Para sobrevivir un rato en la flaca memoria de los pueblos, son necesarias condiciones superiores. Cuerpo ágil, capacidad de riesgo, olfato, resistencia para abreviar distancias. Competir. Los hundimientos transitorios los vence un pulmón de acero, brazos fuertes para dominar los oleajes adversos, finalmente una tabla de salvación. Perecen los que tienen cuerpos gelatinosos, los que nunca se han preparado para beber cicuta, los que le tienen miedo al peligro. Vivir es crear horizontes, almacenar sabidurías. Subir. Siempre subir. Es contender con un sino desconocido, estar en el vaivén de circunstancias imprevistas, bordear abismos y con arrojo acaballarse sobre las olas de un mar picado.
Simón Bolívar tuvo que enclaustrarse en Pativilca, en casa humilde, sombreada por dos palmeras, golpeado por fiebres mortales. Su vida peligraba. Hasta allí llegaban los generales a pedirle órdenes para sus desplazamientos. El popayanejo Joaquín Mosquera, para verlo, anduvo por el corazón de las montañas hirsutas. Lo encontró demente.
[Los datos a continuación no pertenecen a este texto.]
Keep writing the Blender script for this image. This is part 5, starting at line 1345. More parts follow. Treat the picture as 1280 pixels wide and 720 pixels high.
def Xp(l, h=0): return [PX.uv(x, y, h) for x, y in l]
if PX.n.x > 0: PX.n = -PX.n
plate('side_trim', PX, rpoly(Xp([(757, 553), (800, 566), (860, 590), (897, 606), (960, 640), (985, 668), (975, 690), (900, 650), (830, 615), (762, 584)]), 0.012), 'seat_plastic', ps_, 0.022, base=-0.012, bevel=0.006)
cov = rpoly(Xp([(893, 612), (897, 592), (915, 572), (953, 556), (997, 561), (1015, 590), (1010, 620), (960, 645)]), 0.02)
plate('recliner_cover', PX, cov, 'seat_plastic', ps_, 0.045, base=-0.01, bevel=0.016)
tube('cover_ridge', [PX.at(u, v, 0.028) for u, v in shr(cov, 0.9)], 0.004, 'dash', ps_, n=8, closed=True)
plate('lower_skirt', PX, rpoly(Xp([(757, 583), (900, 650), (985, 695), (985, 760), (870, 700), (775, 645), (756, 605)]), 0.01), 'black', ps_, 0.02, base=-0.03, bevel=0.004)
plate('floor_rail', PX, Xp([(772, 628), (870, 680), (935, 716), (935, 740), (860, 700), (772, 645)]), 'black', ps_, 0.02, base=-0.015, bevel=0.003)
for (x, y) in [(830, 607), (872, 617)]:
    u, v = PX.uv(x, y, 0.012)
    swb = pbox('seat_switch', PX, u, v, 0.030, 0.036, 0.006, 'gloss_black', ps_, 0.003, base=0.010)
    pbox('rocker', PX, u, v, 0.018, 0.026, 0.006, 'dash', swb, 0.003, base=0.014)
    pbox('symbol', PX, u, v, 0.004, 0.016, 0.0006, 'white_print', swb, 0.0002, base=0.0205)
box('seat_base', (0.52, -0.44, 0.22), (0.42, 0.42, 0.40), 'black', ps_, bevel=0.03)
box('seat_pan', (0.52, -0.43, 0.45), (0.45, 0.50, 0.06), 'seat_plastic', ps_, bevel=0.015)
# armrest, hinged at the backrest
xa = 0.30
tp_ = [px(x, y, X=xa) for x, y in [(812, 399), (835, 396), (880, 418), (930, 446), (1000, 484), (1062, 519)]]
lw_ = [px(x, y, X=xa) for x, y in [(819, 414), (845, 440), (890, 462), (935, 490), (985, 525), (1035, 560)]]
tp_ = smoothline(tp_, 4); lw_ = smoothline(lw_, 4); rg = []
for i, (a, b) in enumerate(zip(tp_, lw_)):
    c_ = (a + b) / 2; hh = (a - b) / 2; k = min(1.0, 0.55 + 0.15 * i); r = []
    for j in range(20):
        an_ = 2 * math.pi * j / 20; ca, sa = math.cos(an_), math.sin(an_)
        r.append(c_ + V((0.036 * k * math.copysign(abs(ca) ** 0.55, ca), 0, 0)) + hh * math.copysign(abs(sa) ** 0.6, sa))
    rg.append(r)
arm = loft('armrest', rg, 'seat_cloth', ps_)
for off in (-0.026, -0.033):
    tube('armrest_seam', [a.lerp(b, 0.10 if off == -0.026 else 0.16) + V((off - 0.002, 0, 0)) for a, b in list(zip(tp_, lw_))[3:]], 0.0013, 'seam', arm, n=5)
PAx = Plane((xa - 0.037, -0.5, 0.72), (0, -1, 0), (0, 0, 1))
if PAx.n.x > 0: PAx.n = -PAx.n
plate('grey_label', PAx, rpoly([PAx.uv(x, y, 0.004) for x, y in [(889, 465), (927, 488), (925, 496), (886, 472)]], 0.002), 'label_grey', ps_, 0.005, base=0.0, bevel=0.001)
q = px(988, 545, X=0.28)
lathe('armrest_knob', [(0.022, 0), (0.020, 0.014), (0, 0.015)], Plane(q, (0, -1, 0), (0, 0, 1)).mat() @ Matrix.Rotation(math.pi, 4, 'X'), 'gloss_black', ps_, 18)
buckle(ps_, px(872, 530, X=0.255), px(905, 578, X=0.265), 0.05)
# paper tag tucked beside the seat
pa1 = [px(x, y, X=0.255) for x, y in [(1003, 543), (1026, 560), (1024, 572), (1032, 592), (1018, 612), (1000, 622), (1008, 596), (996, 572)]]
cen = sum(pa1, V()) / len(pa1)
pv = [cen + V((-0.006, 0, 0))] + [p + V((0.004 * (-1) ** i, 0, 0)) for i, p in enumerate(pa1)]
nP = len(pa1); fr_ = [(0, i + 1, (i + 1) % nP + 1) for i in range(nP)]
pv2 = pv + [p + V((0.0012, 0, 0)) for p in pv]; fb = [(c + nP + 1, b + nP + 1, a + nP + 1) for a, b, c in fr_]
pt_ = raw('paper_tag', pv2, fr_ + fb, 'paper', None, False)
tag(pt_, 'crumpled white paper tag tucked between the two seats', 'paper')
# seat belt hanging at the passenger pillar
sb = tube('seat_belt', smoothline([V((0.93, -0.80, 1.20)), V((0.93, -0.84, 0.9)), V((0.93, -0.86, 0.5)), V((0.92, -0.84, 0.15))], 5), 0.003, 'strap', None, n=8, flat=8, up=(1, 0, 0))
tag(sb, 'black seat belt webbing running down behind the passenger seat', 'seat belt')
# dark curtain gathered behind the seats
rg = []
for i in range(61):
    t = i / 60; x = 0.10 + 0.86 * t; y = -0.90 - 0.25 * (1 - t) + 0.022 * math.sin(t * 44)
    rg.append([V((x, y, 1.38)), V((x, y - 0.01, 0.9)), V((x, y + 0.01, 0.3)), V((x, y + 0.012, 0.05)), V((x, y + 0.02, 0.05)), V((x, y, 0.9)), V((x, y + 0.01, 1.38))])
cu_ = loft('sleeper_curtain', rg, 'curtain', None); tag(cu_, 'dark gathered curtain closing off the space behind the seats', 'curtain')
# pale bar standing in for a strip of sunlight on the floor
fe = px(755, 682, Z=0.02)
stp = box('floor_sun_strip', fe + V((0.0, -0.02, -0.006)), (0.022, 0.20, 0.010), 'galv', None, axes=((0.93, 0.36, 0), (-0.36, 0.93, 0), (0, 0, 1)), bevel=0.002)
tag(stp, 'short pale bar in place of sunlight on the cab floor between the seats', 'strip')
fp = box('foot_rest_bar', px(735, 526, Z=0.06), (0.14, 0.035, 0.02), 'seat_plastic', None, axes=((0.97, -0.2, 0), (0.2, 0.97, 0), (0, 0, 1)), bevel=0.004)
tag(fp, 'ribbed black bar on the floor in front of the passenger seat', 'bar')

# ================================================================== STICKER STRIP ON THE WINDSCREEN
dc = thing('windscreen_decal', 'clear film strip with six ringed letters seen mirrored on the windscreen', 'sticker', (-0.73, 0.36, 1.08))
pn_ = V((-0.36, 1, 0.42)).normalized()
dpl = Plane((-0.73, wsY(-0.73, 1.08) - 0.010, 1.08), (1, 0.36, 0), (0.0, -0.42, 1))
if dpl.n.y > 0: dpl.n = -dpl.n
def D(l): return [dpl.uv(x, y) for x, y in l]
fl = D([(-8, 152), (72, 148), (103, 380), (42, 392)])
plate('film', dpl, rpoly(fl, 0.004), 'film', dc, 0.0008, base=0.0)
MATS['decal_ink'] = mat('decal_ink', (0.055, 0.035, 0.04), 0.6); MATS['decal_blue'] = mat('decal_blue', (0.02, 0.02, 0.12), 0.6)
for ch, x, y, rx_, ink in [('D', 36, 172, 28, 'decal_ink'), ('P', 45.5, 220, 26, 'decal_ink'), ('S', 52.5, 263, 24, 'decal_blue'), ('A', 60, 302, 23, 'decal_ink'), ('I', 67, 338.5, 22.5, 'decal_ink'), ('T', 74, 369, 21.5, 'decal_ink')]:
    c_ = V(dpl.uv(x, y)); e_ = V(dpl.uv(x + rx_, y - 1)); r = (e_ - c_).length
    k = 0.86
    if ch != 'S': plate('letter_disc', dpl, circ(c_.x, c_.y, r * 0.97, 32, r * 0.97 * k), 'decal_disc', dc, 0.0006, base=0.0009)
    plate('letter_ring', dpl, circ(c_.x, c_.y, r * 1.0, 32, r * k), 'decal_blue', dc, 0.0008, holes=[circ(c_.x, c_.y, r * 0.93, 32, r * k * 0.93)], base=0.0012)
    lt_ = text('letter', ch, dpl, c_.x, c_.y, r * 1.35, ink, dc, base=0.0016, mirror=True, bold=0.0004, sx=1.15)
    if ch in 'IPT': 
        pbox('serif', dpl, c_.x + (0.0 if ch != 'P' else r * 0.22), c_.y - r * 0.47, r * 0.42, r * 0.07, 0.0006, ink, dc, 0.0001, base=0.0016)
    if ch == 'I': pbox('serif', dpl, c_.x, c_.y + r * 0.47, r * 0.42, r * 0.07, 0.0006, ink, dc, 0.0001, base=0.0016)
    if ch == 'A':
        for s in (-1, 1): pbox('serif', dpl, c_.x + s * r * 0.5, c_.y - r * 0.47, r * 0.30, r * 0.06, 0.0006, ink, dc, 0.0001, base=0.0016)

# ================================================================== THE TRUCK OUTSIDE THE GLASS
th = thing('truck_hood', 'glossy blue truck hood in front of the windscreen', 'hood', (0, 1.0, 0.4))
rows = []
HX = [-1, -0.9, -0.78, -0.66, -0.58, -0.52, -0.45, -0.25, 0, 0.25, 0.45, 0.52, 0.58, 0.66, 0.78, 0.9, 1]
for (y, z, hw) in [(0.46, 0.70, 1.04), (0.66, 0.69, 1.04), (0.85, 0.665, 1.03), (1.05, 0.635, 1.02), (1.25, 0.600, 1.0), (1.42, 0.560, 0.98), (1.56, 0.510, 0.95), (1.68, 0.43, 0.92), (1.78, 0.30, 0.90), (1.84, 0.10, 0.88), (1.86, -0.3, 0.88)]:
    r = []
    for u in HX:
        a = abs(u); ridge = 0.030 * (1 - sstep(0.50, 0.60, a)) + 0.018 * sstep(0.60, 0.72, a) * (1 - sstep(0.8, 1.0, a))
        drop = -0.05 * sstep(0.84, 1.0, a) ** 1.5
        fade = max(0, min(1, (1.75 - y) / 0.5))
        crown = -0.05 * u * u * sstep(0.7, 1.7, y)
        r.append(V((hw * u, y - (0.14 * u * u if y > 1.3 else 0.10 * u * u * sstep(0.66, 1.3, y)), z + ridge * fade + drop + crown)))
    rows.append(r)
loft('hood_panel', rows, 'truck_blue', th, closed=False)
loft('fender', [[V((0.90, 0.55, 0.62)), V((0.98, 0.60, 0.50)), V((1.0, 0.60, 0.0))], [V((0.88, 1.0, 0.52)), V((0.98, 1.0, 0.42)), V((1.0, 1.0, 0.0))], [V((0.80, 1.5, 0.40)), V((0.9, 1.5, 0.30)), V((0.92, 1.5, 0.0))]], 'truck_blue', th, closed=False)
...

Le pregunta: “Qué piensa general? ¡Vencer!”. Voz decidida. Palabra con hambruna de gloria, símbolo de las agallas de un hombre superior. Solo un ser que hace tránsito hacia la intemporalidad puede, en un verbo, hacer la síntesis de su vocación insigne.
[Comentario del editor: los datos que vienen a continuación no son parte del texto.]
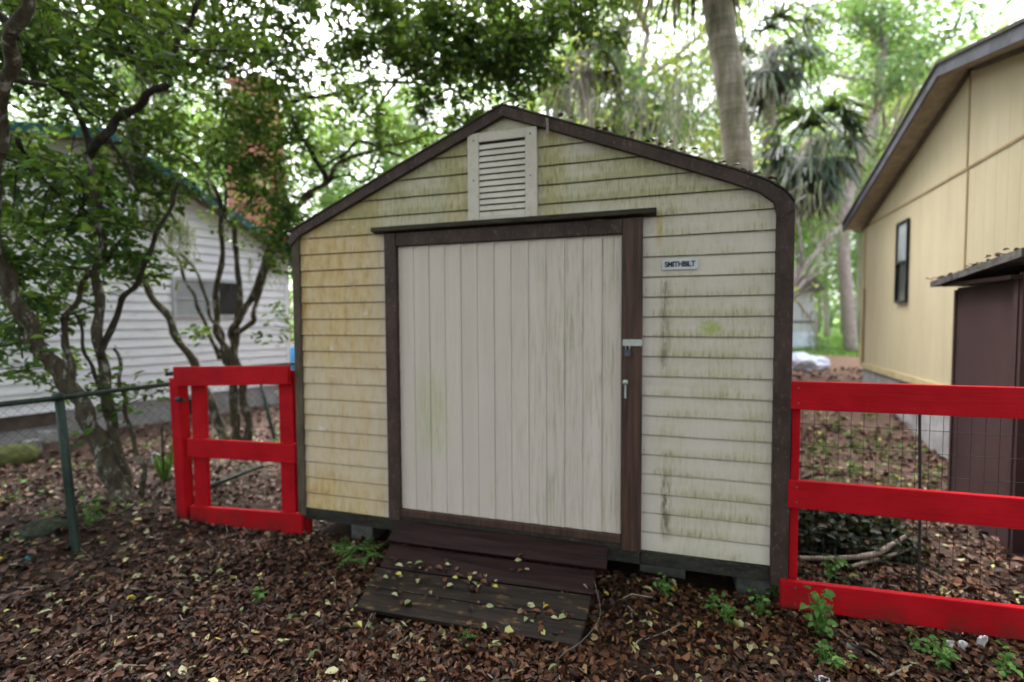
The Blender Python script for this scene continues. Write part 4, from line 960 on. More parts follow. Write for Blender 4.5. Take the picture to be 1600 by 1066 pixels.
# thin far trunks and the pale leaning trunk by the lawn
def pole_tree(name, pts, r0, r1, bark, label, crown=None, mat=None, seed=1, per=40):
    pts = smooth_path(pts, 5); root = empty(name, tuple(pts[0]), label, 'tree')
    n = len(pts); b = MB(); b.tube(pts, [r0+(r1-r0)*i/(n-1) for i in range(n)], 9); rng = np.random.default_rng(seed); tips = []
    for i in (int(n*0.75), n-2, n-1):
        for _ in range(2):
            a = rng.uniform(0, 6.28); d = np.array([math.cos(a), math.sin(a), 0.6]); grow(b, pts[i], d/np.linalg.norm(d), 1.2, r1*0.6, 1, tips, rng)
    b.build('trunk', bark, root, smooth=True)
    if crown:
        Cc = np.concatenate([np.array(tips), np.array(pts[-1])+unit(rng.normal(0, 1, (crown, 3)))*rng.uniform(0.3, 2.2, (crown, 1))])
        V, F = clump_leaves(Cc, per, 0.5, (0.09, 0.17), rng, 0.2, 0.55, 0.6); fast_mesh('crown', V, F, mat, root)
    return root
g1 = P(1330, 548, d=15); g1[2] = float(gh(g1[0], g1[1]))-0.05
pole_tree('slender_tree', [g1, P(1322, 450, d=15), P(1318, 380, d=15), P(1327, 300, d=15), P(1350, 220, d=15), P(1372, 150, d=15), P(1380, 60, d=15)], 0.20, 0.10, MAT['barkgrey'],
          'pale slender leaning tree beside the lawn at the end of the passage', 26, MAT['leaffar2'], 5)
for px, d, lab in ((1291, 24, 'thin pale sapling just right of the small white shed'), (1278, 26, 'thinner far sapling touching the corner of the small white shed')):
    g1 = P(px, 530, d=d); g1[2] = float(gh(g1[0], g1[1]))-0.05
    pole_tree('sapling', [g1, P(px+2, 480, d=d), P(px-2, 400, d=d), P(px+3, 330, d=d)], 0.10, 0.05, MAT['barkgrey'], lab, 10, MAT['leaffar'], int(px))

# far wood that closes the horizon
def far_wood():
    rng = np.random.default_rng(77); n = 900
    ang = rng.uniform(-1.15, 1.15, n)-YAW*0; d = rng.uniform(34, 52, n)
    a = ang+YAW
    C = np.stack([CAM[0]-np.sin(a)*d, CAM[1]+np.cos(a)*d, 0.3+rng.uniform(0, 1, n)**1.5*12.0], 1)
    C[:, 2] += gh(C[:, 0], C[:, 1])
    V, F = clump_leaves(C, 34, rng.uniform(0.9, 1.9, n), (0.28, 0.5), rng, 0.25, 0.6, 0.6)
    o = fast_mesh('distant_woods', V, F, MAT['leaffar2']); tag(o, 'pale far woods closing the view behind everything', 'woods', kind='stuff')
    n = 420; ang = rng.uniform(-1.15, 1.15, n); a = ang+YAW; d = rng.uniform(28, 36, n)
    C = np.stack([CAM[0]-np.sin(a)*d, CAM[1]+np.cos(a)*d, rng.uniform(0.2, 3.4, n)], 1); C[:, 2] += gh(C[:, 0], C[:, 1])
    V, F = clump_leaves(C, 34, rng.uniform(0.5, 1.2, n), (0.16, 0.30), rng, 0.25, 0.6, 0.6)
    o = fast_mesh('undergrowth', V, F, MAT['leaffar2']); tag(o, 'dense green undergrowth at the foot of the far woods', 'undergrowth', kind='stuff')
far_wood()

# unseen wide oak, added so that its crown shades the front yard
def added_shade_oak():
    rng = np.random.default_rng(55); root = empty('added_shade_oak', (7.6, -8.2, 0), 'broad unseen oak added behind the viewer to shade the yard in front of the shed', 'tree')
    b = MB(); tips = []; b.tube([(7.6, -8.2, -.2), (7.5, -8.1, .6), (7.2, -7.7, 2.6), (6.6, -7.2, 4.6), (5.6, -6.5, 6.2)], [.55, .42, .36, .32, .26], 12)
    for tx, ty, tz in ((1.5, -3.5, 7.6), (-2.5, -5.5, 7.8), (4.5, -1.0, 7.4), (7.5, -3.0, 7.5), (0.0, -8.5, 8.0), (4.0, -9.5, 8.0)):
        b.tube(smooth_path([(5.9, -6.7, 5.7), ((5.9+tx)/2, (-6.7+ty)/2, 7.2), (tx, ty, tz)]), .10, 7)
    b.build('trunk', MAT['bark'], root, smooth=True)
    n = 380; u = rng.uniform(-1, 1, (n*2, 2)); u = u[(u**2).sum(1) < 1][:n]; Cc = np.stack([2.2+u[:, 0]*8.5, -4.6+u[:, 1]*6.0, 7.3+rng.uniform(-1.2, 1.6, len(u))], 1)
    V, F = clump_leaves(Cc, 46, rng.uniform(.6, 1.0, len(Cc)), (.14, .26), rng, .25, .55, .5); fast_mesh('crown', V, F, MAT['leaf'], root)
added_shade_oak()
def woods_behind():  # unseen woods, added to cut the low skylight on the shed front
    rng = np.random.default_rng(56); n = 330
    C = np.stack([rng.uniform(-18, 20, n), rng.uniform(-17, -12, n), rng.uniform(.2, 12, n)], 1)
    V, F = clump_leaves(C, 46, rng.uniform(.9, 1.5, n), (.25, .45), rng, .25, .6, .6)
    o = fast_mesh('added_shade_woods', V, F, MAT['leaf']); tag(o, 'dense unseen woods added behind the viewer to darken the shed front', 'woods', kind='stuff')
woods_behind()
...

Ese apetito por SER es lo que nos espolea, es la fuerza misteriosa que hace milagros. Además, ahí está la diferencia. Los Sanchos tienen en mente, primordialmente, el bastimento. Primero la pitanza. Quien anhela proyectar su nombre resiste penurias, aguanta insomnios, segundiza el yantar. Uno por ejemplo: Gabriel García Márquez. Gerald Martin escribió una voluminosa biografía del hijo de Aracataca. Cuántos Gólgotas en cadena anillan esa vida de pobreza extrema, cantando en arrabales nocturnos para subsistir, engañando trabajadoras sexuales para encontrar cobijo en gélidas mañanas, itinerante por los arenosos desiertos que orillean el Mar Atlántico, con un pesado joto de enciclopedias al hombro, para ganarse una pequeña comisión por sus ventas. Cuántas obras devoró, cuántas hojas borroneó para enclavar su nombre en la historia universal. Esa terquedad literaria de superación, esa entrega apasionada a las faenas espirituales, han sido compensadas por la avidez, en todo el mundo, por la lectura de sus libros.
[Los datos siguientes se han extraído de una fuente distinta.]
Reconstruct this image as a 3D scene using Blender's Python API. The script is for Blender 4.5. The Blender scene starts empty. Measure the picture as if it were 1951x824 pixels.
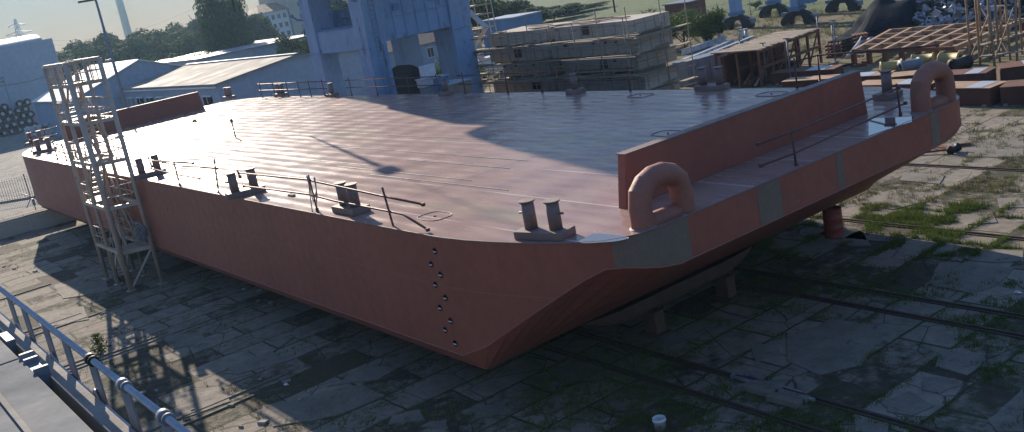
import bpy, bmesh, math, random
from mathutils import Vector, Matrix, noise
random.seed(7)
R=math.radians; PI=math.pi
sc=bpy.context.scene
col=sc.collection
# ------------------------------------------------------------------ camera
F,PITCH,ROLL,YAW=1898.04,0.244450766,-0.188640618,-0.963531732
CAMZ=11.697
def _cam():
    cy,sy=math.cos(YAW),math.sin(YAW); cp,sp=math.cos(PITCH),math.sin(PITCH)
    w=Vector((sy*cp,cy*cp,-sp)); r=Vector((cy,-sy,0)); u=r.cross(w)
    cr,sr=math.cos(ROLL),math.sin(ROLL)
    return cr*r+sr*u, -sr*r+cr*u, w
CR,CU,CW=_cam()
cam=bpy.data.cameras.new('camera'); co=bpy.data.objects.new('camera',cam); col.objects.link(co)
cam.sensor_width=36; cam.sensor_fit='HORIZONTAL'; cam.lens=F/1951*36; cam.clip_start=0.1; cam.clip_end=20000
m=Matrix((( CR.x,CU.x,-CW.x,0),(CR.y,CU.y,-CW.y,0),(CR.z,CU.z,-CW.z,CAMZ),(0,0,0,1)))
co.matrix_world=m; sc.camera=co
# measured points of the site: survey readings taken from the photograph
def _ray(px,py): return CW+(px-975.5)/F*CR-(py-412)/F*CU
def at(px,py,z=0.0):
    d=_ray(px,py); t=(z-CAMZ)/d.z; return Vector((d.x*t,d.y*t,z))
def aty(px,py,y):
    d=_ray(px,py); t=y/d.y; return Vector((d.x*t,y,CAMZ+d.z*t))
def atx(px,py,x):
    d=_ray(px,py); t=x/d.x; return Vector((x,d.y*t,CAMZ+d.z*t))
def hat(base,px,py):   # height reached above base by a vertical whose top shows at px,py
    d=_ray(px,py); k=(base.x*d.x+base.y*d.y)/(d.x*d.x+d.y*d.y); return CAMZ+d.z*k
# ------------------------------------------------------------------ mesh helper
class MB:
    def __init__(s): s.v=[]; s.f=[]; s.mi=[]; s.cur=0; s.smooth=[]
    def add(s,vs,fs,sm=False):
        o=len(s.v); s.v+= [Vector(v) for v in vs]
        for f in fs: s.f.append([i+o for i in f]); s.mi.append(s.cur); s.smooth.append(sm)
        return s
    def quad(s,a,b,c,d): return s.add([a,b,c,d],[(0,1,2,3)])
    def poly(s,pts): return s.add(pts,[tuple(range(len(pts)))])
    def box(s,c,size,rz=0,M=None):
        x,y,z=[k/2 for k in size]; c=Vector(c)
        vs=[Vector((a*x,b*y,d*z)) for a in(-1,1) for b in(-1,1) for d in(-1,1)]
        rot=M if M is not None else Matrix.Rotation(rz,3,'Z')
        vs=[rot@v+c for v in vs]
        return s.add(vs,[(0,1,3,2),(4,6,7,5),(0,4,5,1),(2,3,7,6),(0,2,6,4),(1,5,7,3)])
    def b2(s,a,b): # box from min/max corners
        a=Vector(a);b=Vector(b); return s.box((a+b)/2,[abs(k) for k in (b-a)])
    def bar(s,p,q,w,h,up=(0,0,1)):
        p=Vector(p);q=Vector(q);d=q-p;L=d.length
        if L<1e-6: return s
        z=d/L; u=Vector(up)
        if abs(z.dot(u))>.98: u=Vector((1,0,0))
        x=u.cross(z).normalized(); y=z.cross(x)
        M=Matrix((x,y,z)).transposed()
        return s.box((p+q)/2,(w,h,L),M=M)
    def tube(s,p,q,r,n=8,r2=None,cap=True):
        p=Vector(p);q=Vector(q);d=q-p
        if d.length<1e-6: return s
        z=d.normalized(); u=Vector((0,0,1)) if abs(z.z)<.95 else Vector((1,0,0))
        x=u.cross(z).normalized(); y=z.cross(x); r2=r if r2 is None else r2
        vs=[];fs=[]
        for i in range(n):
            a=2*PI*i/n; e=math.cos(a)*x+math.sin(a)*y; vs+= [p+e*r,q+e*r2]
        for i in range(n):
            j=(i+1)%n; fs.append((2*i,2*j,2*j+1,2*i+1))
        s.add(vs,fs,True)
        if cap:
            o=len(s.v)-2*n
            s.f.append([o+2*i for i in range(n)][::-1]); s.mi.append(s.cur); s.smooth.append(False)
            s.f.append([o+2*i+1 for i in range(n)]); s.mi.append(s.cur); s.smooth.append(False)
        return s
    def path(s,pts,r,n=8,closed=False,sm=True):
        pts=[Vector(p) for p in pts]; N=len(pts); rings=[]; px=None
        for i,p in enumerate(pts):
            a=pts[i-1] if (i>0 or closed) else p; b=pts[(i+1)%N] if (i<N-1 or closed) else p
            t=(b-a).normalized()
            if px is None:
                u=Vector((0,0,1)) if abs(t.z)<.9 else Vector((1,0,0)); x=u.cross(t).normalized()
            else: x=(px-t*px.dot(t)).normalized()
            px=x; y=t.cross(x)
            rr=r[i] if isinstance(r,(list,tuple)) else r
            rings.append([p+rr*(math.cos(2*PI*k/n)*x+math.sin(2*PI*k/n)*y) for k in range(n)])
        vs=[v for g in rings for v in g]; fs=[]
        for i in range(N if closed else N-1):
            for k in range(n):
                a=i*n+k;b=i*n+(k+1)%n;c=((i+1)%N)*n+(k+1)%n;d=((i+1)%N)*n+k; fs.append((a,b,c,d))
        if not closed: fs.append(tuple(range(n))[::-1]); fs.append(tuple((N-1)*n+k for k in range(n)))
        return s.add(vs,fs,sm)
    def prism(s,poly,z0,z1):
        n=len(poly); vs=[(p[0],p[1],z0) for p in poly]+[(p[0],p[1],z1) for p in poly]
        fs=[tuple(range(n))[::-1],tuple(range(n,2*n))]+[(i,(i+1)%n,n+(i+1)%n,n+i) for i in range(n)]
        return s.add(vs,fs)
    def lathe(s,prof,c=(0,0,0),n=16,sm=True,M=None):
        c=Vector(c); vs=[];fs=[]
        for r,z in prof:
            for k in range(n):
                v=Vector((r*math.cos(2*PI*k/n),r*math.sin(2*PI*k/n),z))
                if M is not None: v=M@v
                vs.append(v+c)
        for i in range(len(prof)-1):
            for k in range(n):
                fs.append((i*n+k,i*n+(k+1)%n,(i+1)*n+(k+1)%n,(i+1)*n+k))
        return s.add(vs,fs,sm)
def W(o):
    M=Matrix.Identity(4)
    while o is not None:
        M=(Matrix.Translation(o.location)@o.rotation_euler.to_matrix().to_4x4()@Matrix.Diagonal((*o.scale,1)))@M; o=o.parent
    return M
def ob(name,mb,mats,parent=None,world=True,bevel=0,fix=True,loc=None):
    me=bpy.data.meshes.new(name); vs=mb.v
    if parent is not None and world:
        iv=W(parent).inverted(); vs=[iv@v for v in vs]
    off=Vector((0,0,0))
    if loc is not None: off=Vector(loc); vs=[v-off for v in vs]
    me.from_pydata([tuple(v) for v in vs],[],mb.f)
    if not isinstance(mats,(list,tuple)): mats=[mats]
    for mm in mats: me.materials.append(mm)
    for p,i,sm in zip(me.polygons,mb.mi,mb.smooth): p.material_index=min(i,len(mats)-1); p.use_smooth=sm
    if fix:
        bm=bmesh.new(); bm.from_mesh(me); bmesh.ops.recalc_face_normals(bm,faces=bm.faces); bm.to_mesh(me); bm.free()
    me.update()
    o=bpy.data.objects.new(name,me); col.objects.link(o); o.location=off
    if parent is not None: o.parent=parent
    if bevel:
        b=o.modifiers.new('bevel','BEVEL'); b.width=bevel; b.segments=2; b.limit_method='ANGLE'; b.angle_limit=R(35)
    return o
def tag(o,label=None,cat=None,group=None,kind=None):
    if label: o['label']=label
    if cat: o['category']=cat
    if group: o['group']=group
    if kind: o['kind']=kind
    return o
def thing(name,label,cat,loc=(0,0,0),rz=0,group=None):
    o=bpy.data.objects.new(name,None); col.objects.link(o); o.location=loc; o.rotation_euler=(0,0,rz); o.empty_display_size=.3
    return tag(o,label,cat,group)
def dup(root,loc=None,rz=None,label=None,group=None,scale=None,parent=None):
    def cp(o,par):
        c=o.copy(); col.objects.link(c)
        if par is not None: c.parent=par
        for ch in [x for x in KIDS.get(o.name,[])]: KIDS.setdefault(c.name,[]).append(cp(ch,c))
        return c
    global KIDS
    KIDS={}
    for x in col.objects:
        if x.parent is not None: KIDS.setdefault(x.parent.name,[]).append(x)
    r=cp(root,parent if parent is not None else root.parent)
    if loc is not None: r.location=loc
    if rz is not None: r.rotation_euler=(0,0,rz)
    if scale is not None: r.scale=scale if isinstance(scale,(tuple,list)) else (scale,)*3
    if label: r['label']=label
    if group: r['group']=group
    return r
KIDS={}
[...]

Pocos pares tiene Jorge Luis Borges. Su nombre continental opaca mucho satélite menor porque es genial en cualquier dimensión que se le juzgue. Endiosado, soberbio, creído, petulante, además críptico, lanzaba frases despectivas contra quienes creían ser sus émulos. No aceptaba rivales. Tuvo muchas mujeres pero no penetró ninguna. María Kodama fue su fiel compañera y le tocó manejar sus resabios hasta la muerte. Borges fue poeta, creador de relatos fantásticos, ensayista y dictaba conferencias ante públicos expectantes. Desde muy joven perdió la vista. No obstante se hacía leer prosas enjundiosas, dictaba lo que el espejismo de su cerebro iba palpando. Sus reflejos creativos eran de asombro. ¿Qué buscaba? No morir en el tiempo, proyectarse más allá de todo lindero, seguir existiendo en el recuerdo universal. SER. Pervivir. Aún se escucha su voz de gaucho intelectualizado, con ese empuje “macanudo” que tienen los argentinos, incrustado en los fastos de su patria y del mundo.
Los que en vida le buscan esplendor megalómano a las biografías, son impelidos por la proyección intemporal. Mirabeau, el legendario y copioso orador de la revolución francesa, en el adiós agónico, le escribe a su amigo el Conde de Lamarck: “Vos no tolerarás que yo quede enteramente ignorado… podré dejar en vuestras manos nobles, elementos para una apología”.
Intemporalidad. Bella y atormentadora palabra.